Official reaction was swift but unsurprising. President Zardari denounced the attack as a “crime against humanity,” and PM Shehbaz Sharif vowed an immediate investigation. Defence Minister Khawaja Asif, meanwhile, took to social media to suggest India’s and Afghanistan’s involvement, stating that “the terrorist involved in the attack travelled to and from Afghanistan.”
Yet any assurance would ring hollow to those who have learned to expect impunity. It is deeply troubling that a killer reached a guarded mosque entrance, and therefore, those at the helm must ask themselves: have they not learned from the past?
The blast tore through Islamabad not on a random Friday, but one freighted with signals. It came a day after the Prime Minister and the military brass renewed their vows on Kashmir, and in the midst of foreign delegations arriving from Central Asia to discuss trade and transit.
With Basant beginning in Lahore (which has now been postponed in solidarity with the victims), and the economy–for once–trying to make headlines for something other than collapse, it doesn’t take much to realise how the militants seem perpetually ready to send the state a haunting message. They choose their moments well.

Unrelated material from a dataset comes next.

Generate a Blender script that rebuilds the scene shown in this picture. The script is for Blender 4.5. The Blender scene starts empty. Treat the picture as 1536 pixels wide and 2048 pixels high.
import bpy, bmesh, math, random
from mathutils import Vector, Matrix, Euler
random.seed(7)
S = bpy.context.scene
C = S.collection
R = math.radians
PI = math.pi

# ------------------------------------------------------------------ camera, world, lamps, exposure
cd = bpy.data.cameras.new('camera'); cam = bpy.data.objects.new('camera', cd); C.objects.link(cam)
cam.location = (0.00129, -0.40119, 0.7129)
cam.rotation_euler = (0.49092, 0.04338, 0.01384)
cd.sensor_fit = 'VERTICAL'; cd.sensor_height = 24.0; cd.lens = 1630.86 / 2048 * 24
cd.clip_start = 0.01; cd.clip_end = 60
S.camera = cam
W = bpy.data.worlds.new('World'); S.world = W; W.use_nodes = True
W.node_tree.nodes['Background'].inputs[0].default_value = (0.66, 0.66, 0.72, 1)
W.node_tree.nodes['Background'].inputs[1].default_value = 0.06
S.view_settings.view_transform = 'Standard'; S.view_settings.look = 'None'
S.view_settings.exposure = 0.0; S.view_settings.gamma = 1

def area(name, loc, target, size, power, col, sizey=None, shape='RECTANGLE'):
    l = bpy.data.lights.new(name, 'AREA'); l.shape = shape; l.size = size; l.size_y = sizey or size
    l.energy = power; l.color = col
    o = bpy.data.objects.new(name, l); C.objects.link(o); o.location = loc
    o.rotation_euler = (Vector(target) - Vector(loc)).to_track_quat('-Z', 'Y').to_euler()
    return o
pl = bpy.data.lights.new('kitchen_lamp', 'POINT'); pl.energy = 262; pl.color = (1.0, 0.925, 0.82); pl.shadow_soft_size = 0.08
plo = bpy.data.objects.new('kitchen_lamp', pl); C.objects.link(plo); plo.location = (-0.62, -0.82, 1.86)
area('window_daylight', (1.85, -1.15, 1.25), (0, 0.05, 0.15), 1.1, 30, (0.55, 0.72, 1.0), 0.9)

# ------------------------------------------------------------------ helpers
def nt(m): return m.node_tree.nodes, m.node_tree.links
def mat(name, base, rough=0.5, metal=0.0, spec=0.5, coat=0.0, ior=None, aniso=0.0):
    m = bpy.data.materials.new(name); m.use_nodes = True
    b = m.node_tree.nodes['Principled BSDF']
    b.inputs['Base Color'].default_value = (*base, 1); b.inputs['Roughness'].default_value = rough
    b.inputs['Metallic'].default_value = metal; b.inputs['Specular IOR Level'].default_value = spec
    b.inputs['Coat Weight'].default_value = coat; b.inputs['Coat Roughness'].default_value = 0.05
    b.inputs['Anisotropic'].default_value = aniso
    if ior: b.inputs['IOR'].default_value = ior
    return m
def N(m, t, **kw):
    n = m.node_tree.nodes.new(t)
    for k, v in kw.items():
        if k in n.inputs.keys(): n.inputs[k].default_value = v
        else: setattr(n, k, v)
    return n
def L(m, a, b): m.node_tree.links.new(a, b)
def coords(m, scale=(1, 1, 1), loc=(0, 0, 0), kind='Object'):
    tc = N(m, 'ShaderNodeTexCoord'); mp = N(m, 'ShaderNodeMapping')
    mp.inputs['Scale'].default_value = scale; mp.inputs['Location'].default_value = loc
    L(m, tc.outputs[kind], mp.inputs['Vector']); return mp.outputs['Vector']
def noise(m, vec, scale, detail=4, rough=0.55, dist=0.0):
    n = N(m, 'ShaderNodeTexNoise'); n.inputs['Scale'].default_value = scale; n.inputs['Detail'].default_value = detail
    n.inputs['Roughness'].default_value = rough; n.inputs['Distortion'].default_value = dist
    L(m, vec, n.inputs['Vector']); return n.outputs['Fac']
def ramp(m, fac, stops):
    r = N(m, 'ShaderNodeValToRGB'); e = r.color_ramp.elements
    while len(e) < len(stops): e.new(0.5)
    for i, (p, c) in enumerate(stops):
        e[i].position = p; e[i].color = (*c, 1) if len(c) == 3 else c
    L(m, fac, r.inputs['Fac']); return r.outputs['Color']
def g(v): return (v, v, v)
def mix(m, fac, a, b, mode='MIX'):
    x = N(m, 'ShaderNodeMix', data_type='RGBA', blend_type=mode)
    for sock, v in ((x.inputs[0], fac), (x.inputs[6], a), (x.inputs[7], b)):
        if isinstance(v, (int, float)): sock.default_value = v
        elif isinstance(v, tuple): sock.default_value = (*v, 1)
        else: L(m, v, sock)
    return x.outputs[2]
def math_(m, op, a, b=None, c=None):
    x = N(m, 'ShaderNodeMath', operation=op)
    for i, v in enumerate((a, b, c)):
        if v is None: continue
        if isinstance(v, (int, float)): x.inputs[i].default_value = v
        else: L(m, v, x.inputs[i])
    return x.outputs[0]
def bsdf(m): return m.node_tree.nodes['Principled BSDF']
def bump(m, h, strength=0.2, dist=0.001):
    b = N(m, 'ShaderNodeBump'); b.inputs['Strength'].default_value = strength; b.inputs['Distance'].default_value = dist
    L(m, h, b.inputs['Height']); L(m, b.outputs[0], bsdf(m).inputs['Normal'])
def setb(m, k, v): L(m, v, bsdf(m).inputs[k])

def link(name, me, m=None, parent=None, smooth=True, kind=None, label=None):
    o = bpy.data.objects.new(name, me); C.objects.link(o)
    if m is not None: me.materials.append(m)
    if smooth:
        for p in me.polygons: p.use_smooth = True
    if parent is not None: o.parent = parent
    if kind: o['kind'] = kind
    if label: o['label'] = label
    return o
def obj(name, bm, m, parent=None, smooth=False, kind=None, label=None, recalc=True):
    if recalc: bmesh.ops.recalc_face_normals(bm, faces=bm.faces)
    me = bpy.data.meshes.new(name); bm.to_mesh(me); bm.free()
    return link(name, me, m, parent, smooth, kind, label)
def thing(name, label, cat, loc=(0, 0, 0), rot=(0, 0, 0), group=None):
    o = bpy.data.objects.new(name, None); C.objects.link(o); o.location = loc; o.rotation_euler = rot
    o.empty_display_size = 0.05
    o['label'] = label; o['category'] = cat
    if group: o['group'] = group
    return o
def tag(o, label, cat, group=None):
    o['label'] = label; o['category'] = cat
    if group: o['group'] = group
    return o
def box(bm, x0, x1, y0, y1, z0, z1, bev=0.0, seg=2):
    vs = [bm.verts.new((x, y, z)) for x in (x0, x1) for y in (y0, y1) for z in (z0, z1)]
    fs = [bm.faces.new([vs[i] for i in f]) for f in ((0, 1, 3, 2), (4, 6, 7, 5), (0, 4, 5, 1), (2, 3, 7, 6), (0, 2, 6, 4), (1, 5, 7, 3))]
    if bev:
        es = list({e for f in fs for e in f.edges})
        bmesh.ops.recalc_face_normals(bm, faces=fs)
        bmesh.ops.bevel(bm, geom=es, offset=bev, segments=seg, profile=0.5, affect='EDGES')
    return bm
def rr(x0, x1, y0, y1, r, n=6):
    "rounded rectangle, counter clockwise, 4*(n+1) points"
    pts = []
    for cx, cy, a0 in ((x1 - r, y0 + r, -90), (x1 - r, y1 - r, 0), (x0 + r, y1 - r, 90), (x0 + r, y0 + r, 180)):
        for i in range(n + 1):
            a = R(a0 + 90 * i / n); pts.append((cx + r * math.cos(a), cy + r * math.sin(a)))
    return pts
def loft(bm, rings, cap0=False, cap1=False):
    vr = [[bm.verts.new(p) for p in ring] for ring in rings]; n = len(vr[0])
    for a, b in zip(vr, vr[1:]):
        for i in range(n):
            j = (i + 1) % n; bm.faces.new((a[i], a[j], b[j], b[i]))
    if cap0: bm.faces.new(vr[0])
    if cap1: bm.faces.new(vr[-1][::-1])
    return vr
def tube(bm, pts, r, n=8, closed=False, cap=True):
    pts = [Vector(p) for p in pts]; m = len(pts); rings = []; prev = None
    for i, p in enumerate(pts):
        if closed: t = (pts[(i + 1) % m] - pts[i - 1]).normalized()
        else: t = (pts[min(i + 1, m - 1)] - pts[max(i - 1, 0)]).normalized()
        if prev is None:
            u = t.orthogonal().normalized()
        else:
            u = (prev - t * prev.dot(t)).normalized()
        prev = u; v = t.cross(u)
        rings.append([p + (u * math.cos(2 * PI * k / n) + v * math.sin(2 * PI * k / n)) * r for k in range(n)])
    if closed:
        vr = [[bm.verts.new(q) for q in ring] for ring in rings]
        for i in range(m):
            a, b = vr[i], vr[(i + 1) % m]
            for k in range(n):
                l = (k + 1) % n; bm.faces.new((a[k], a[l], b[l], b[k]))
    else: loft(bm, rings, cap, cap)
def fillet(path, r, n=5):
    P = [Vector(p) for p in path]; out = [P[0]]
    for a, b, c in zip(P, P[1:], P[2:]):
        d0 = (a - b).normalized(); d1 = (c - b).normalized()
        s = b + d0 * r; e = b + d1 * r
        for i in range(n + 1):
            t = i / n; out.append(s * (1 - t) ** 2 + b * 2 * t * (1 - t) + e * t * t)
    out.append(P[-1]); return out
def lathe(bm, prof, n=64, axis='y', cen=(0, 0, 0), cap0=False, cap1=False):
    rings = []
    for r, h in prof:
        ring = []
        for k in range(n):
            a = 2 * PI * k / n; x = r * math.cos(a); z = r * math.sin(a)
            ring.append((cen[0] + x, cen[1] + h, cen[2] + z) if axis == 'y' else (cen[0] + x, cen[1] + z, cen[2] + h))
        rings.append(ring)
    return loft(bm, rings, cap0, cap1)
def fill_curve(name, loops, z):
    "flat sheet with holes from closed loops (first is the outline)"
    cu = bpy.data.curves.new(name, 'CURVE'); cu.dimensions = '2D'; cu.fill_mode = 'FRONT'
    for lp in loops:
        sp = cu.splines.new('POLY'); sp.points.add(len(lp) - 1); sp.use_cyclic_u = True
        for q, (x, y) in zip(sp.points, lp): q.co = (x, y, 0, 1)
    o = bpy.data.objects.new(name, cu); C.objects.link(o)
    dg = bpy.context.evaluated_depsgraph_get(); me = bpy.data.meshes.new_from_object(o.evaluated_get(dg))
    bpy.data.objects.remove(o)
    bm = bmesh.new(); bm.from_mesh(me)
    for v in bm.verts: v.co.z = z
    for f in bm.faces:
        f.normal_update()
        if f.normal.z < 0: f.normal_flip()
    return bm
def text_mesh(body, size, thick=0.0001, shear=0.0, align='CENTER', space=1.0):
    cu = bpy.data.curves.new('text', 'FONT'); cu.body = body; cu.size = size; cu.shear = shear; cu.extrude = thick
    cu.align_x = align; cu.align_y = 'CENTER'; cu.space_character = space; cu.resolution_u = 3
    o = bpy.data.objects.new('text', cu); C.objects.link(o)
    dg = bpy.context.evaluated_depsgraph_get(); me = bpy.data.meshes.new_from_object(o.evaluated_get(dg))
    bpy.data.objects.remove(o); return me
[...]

Thus, the powerful may repeat condolences, but they would have to match words with reform. Parliament must implement the National Action Plan’s forgotten promise to target sectarian killers as ruthlessly as extremists elsewhere. Broadcasters and pulpits must be held to account when they legitimise hate.
For now, the grieving families are left with mourning and mistrust. Many asked, as they stood over the bloodied prayer mats: how can a Muslim kill another at prayer? No Muslim can kill fellow Muslims in the name of Islam. The state must move beyond ritual lament and show– through arrests, fair trials and long-term security– that it truly stands with them.